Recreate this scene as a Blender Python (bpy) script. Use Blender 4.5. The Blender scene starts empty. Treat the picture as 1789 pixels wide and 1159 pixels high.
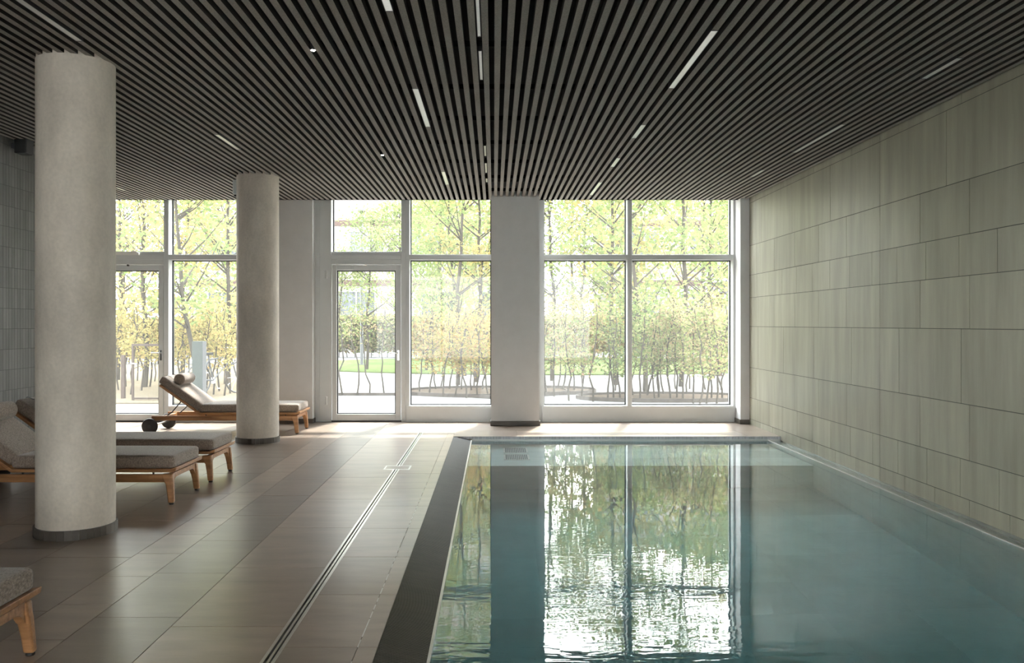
import bpy, bmesh, math, random
from mathutils import Vector, Matrix

random.seed(7)
sc = bpy.context.scene
COL = sc.collection
PI = math.pi
F = 1490.0          # focal length in px of the 1789 px wide frame
CX, CY = 863.0, 566.0
H = 1.45            # eye height


def ground_at(px, py, z=0.0):
    """point on the horizontal plane z seen at that pixel"""
    Y = F * (H - z) / (py - CY)
    return Vector(((px - CX) * Y / F, Y, z))


# ------------------------------------------------------------------ helpers
class MB:
    """collects shapes; build() links them as ONE mesh object"""

    def __init__(self):
        self.v, self.f, self.m, self.t = [], [], [], []

    def face(self, idx, mat=0, tone=0.5):
        self.f.append(idx); self.m.append(mat); self.t.append(tone)

    def add(self, verts, faces, mat=0, tone=0.5):
        b = len(self.v)
        self.v.extend(tuple(p) for p in verts)
        for f in faces:
            self.face(tuple(i + b for i in f), mat, tone)

    def box(self, x0, x1, y0, y1, z0, z1, mat=0, tone=0.5, M=None):
        vs = [Vector(p) for p in ((x0, y0, z0), (x1, y0, z0), (x1, y1, z0), (x0, y1, z0),
                                  (x0, y0, z1), (x1, y0, z1), (x1, y1, z1), (x0, y1, z1))]
        if M is not None:
            vs = [M @ p for p in vs]
        self.add(vs, [(0, 3, 2, 1), (4, 5, 6, 7), (0, 1, 5, 4), (1, 2, 6, 5), (2, 3, 7, 6), (3, 0, 4, 7)], mat, tone)

    def hexa(self, lo, hi, mat=0, tone=0.5):
        """lo, hi: four points each, counter clockwise from above"""
        self.add(list(lo) + list(hi), [(0, 3, 2, 1), (4, 5, 6, 7), (0, 1, 5, 4), (1, 2, 6, 5), (2, 3, 7, 6), (3, 0, 4, 7)], mat, tone)

    def tube(self, pts, rad, n=8, mat=0, tone=0.5, cap=True):
        pts = [Vector(p) for p in pts]
        if not isinstance(rad, (list, tuple)):
            rad = [rad] * len(pts)
        rings, ref = [], None
        for i, p in enumerate(pts):
            d = (pts[min(i + 1, len(pts) - 1)] - pts[max(i - 1, 0)])
            d = d.normalized() if d.length > 1e-9 else Vector((0, 0, 1))
            if ref is None:
                ref = Vector((1, 0, 0)) if abs(d.x) < 0.9 else Vector((0, 1, 0))
            a = (ref - d * ref.dot(d)).normalized()
            b = d.cross(a)
            ref = a
            rings.append([p + (a * math.cos(2 * PI * k / n) + b * math.sin(2 * PI * k / n)) * rad[i] for k in range(n)])
        base = len(self.v)
        for r in rings:
            self.v.extend(tuple(p) for p in r)
        for i in range(len(rings) - 1):
            for k in range(n):
                a = base + i * n + k; b = base + i * n + (k + 1) % n
                self.face((a, b, b + n, a + n), mat, tone)
        if cap:
            self.face(tuple(base + k for k in reversed(range(n))), mat, tone)
            e = base + (len(rings) - 1) * n
            self.face(tuple(e + k for k in range(n)), mat, tone)

    def lathe(self, prof, n=48, mat=0, c=(0, 0, 0), axis='z'):
        """prof: list of (radius, height)"""
        base = len(self.v)
        for r, h in prof:
            for k in range(n):
                a = 2 * PI * k / n
                if axis == 'z':
                    p = (c[0] + r * math.cos(a), c[1] + r * math.sin(a), c[2] + h)
                else:  # y
                    p = (c[0] + r * math.cos(a), c[1] + h, c[2] - r * math.sin(a))
                self.v.append(p)
        for i in range(len(prof) - 1):
            for k in range(n):
                a = base + i * n + k; b = base + i * n + (k + 1) % n
                self.face((a, b, b + n, a + n), mat)
        self.face(tuple(base + k for k in reversed(range(n))), mat)
        e = base + (len(prof) - 1) * n
        self.face(tuple(e + k for k in range(n)), mat)

    def torus(self, c, R, r, axis_m=None, n=36, k=8, mat=0):
        base = len(self.v)
        for i in range(n):
            a = 2 * PI * i / n
            for j in range(k):
                b = 2 * PI * j / k
                p = Vector(((R + r * math.cos(b)) * math.cos(a), r * math.sin(b), (R + r * math.cos(b)) * math.sin(a)))
                if axis_m is not None:
                    p = axis_m @ p
                self.v.append(tuple(p + Vector(c)))
        for i in range(n):
            for j in range(k):
                self.face((base + i * k + j, base + i * k + (j + 1) % k, base + ((i + 1) % n) * k + (j + 1) % k, base + ((i + 1) % n) * k + j), mat)

    def build(self, name, mats, parent=None, smooth=False, bevel=0.0, seg=2, angle=40):
        me = bpy.data.meshes.new(name)
        me.from_pydata(self.v, [], self.f)
        if not isinstance(mats, (list, tuple)):
            mats = [mats]
        for m in mats:
            me.materials.append(m)
        me.polygons.foreach_set('material_index', self.m)
        at = me.attributes.new('tone', 'FLOAT', 'FACE')
        at.data.foreach_set('value', self.t)
        if smooth:
            me.polygons.foreach_set('use_smooth', [True] * len(me.polygons))
            me.set_sharp_from_angle(angle=math.radians(angle))
        me.update()
        o = bpy.data.objects.new(name, me)
        COL.objects.link(o)
        if parent is not None:
            o.parent = parent
        if bevel > 0:
            b = o.modifiers.new('soft_edges', 'BEVEL')
            b.width = bevel; b.segments = seg; b.limit_method = 'ANGLE'; b.angle_limit = math.radians(35)
        return o


def tag(o, label, cat, group=None, kind=None):
    o['label'] = label; o['category'] = cat
    if group: o['group'] = group
    if kind: o['kind'] = kind
    return o


def empty(name, loc=(0, 0, 0), rz=0.0):
    o = bpy.data.objects.new(name, None)
    o.location = loc; o.rotation_euler = (0, 0, rz); o.empty_display_size = 0.2
    COL.objects.link(o)
    return o


def copy_tree(root):
    r = root.copy(); COL.objects.link(r)
    for ch in list(root.children):
        c = ch.copy(); COL.objects.link(c); c.parent = r
        for g in list(ch.children):
            d = g.copy(); COL.objects.link(d); d.parent = c
    return r


# ------------------------------------------------------------------ materials
def new_mat(name):
    m = bpy.data.materials.new(name); m.use_nodes = True
    nt = m.node_tree; nt.nodes.clear()
    return m, nt, nt.nodes, nt.links


def N(nodes, typ, **kw):
    n = nodes.new(typ)
    for k, v in kw.items():
        if k == 'ins':
            for a, b in v.items():
                n.inputs[a].default_value = b
        else:
            setattr(n, k, v)
    return n


def ramp(nodes, stops):
    r = nodes.new('ShaderNodeValToRGB')
    el = r.color_ramp.elements
    while len(el) < len(stops): el.new(0.5)
    for e, (p, c) in zip(el, stops):
        e.position = p; e.color = (*c, 1.0)
    return r


def principled(name, col, rough=0.5, metal=0.0, spec=0.5, var=0.12, scale=(6, 6, 6), nscale=1.0, detail=6.0, tone=0.0, bump=0.0,
               bump_scale=40.0, speck=0.0, speck_scale=150.0, tint=None):
    """noise-varied surface; 'tone' mixes in the per-face tone attribute (the tile's own shade)"""
    m, nt, nd, lk = new_mat(name)
    out = N(nd, 'ShaderNodeOutputMaterial'); bs = N(nd, 'ShaderNodeBsdfPrincipled')
    bs.inputs['Roughness'].default_value = rough; bs.inputs['Metallic'].default_value = metal
    bs.inputs['Specular IOR Level'].default_value = spec
    tc = N(nd, 'ShaderNodeTexCoord'); mp = N(nd, 'ShaderNodeMapping'); mp.inputs['Scale'].default_value = scale
    lk.new(tc.outputs['Object'], mp.inputs['Vector'])
    nz = N(nd, 'ShaderNodeTexNoise', ins={'Scale': nscale, 'Detail': detail, 'Roughness': 0.6})
    lk.new(mp.outputs['Vector'], nz.inputs['Vector'])
    lo = tuple(c * (1 - var) for c in col); hi = tuple(min(1, c * (1 + var)) for c in (tint or col))
    rp = ramp(nd, [(0.3, lo), (0.7, hi)])
    lk.new(nz.outputs['Fac'], rp.inputs['Fac'])
    colsock = rp.outputs['Color']
    if tone > 0:
        at = N(nd, 'ShaderNodeAttribute', attribute_name='tone')
        mr = N(nd, 'ShaderNodeMapRange', ins={'To Min': 1 - tone, 'To Max': 1 + tone})
        lk.new(at.outputs['Fac'], mr.inputs['Value'])
        mul = N(nd, 'ShaderNodeVectorMath', operation='SCALE')
        lk.new(colsock, mul.inputs[0]); lk.new(mr.outputs['Result'], mul.inputs['Scale'])
        colsock = mul.outputs['Vector']
    if speck > 0:
        n2 = N(nd, 'ShaderNodeTexNoise', ins={'Scale': speck_scale, 'Detail': 2.0})
        lk.new(tc.outputs['Object'], n2.inputs['Vector'])
        mr2 = N(nd, 'ShaderNodeMapRange', ins={'From Min': 0.3, 'From Max': 0.7, 'To Min': 1 - speck, 'To Max': 1 + speck})
        lk.new(n2.outputs['Fac'], mr2.inputs['Value'])
        mul2 = N(nd, 'ShaderNodeVectorMath', operation='SCALE')
        lk.new(colsock, mul2.inputs[0]); lk.new(mr2.outputs['Result'], mul2.inputs['Scale'])
        colsock = mul2.outputs['Vector']
    lk.new(colsock, bs.inputs['Base Color'])
    if bump > 0:
        n3 = N(nd, 'ShaderNodeTexNoise', ins={'Scale': bump_scale, 'Detail': 3.0})
        lk.new(mp.outputs['Vector'] if bump_scale < 20 else tc.outputs['Object'], n3.inputs['Vector'])
        bp = N(nd, 'ShaderNodeBump', ins={'Strength': bump, 'Distance': 0.01})
        lk.new(n3.outputs['Fac'], bp.inputs['Height']); lk.new(bp.outputs['Normal'], bs.inputs['Normal'])
    lk.new(bs.outputs['BSDF'], out.inputs['Surface'])
    return m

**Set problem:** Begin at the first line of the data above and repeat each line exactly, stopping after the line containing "from mathutils import Vector, Matrix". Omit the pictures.

**Finished task:**
Recreate this scene as a Blender Python (bpy) script. Use Blender 4.5. The Blender scene starts empty. Treat the picture as 1789 pixels wide and 1159 pixels high.
import bpy, bmesh, math, random
from mathutils import Vector, Matrix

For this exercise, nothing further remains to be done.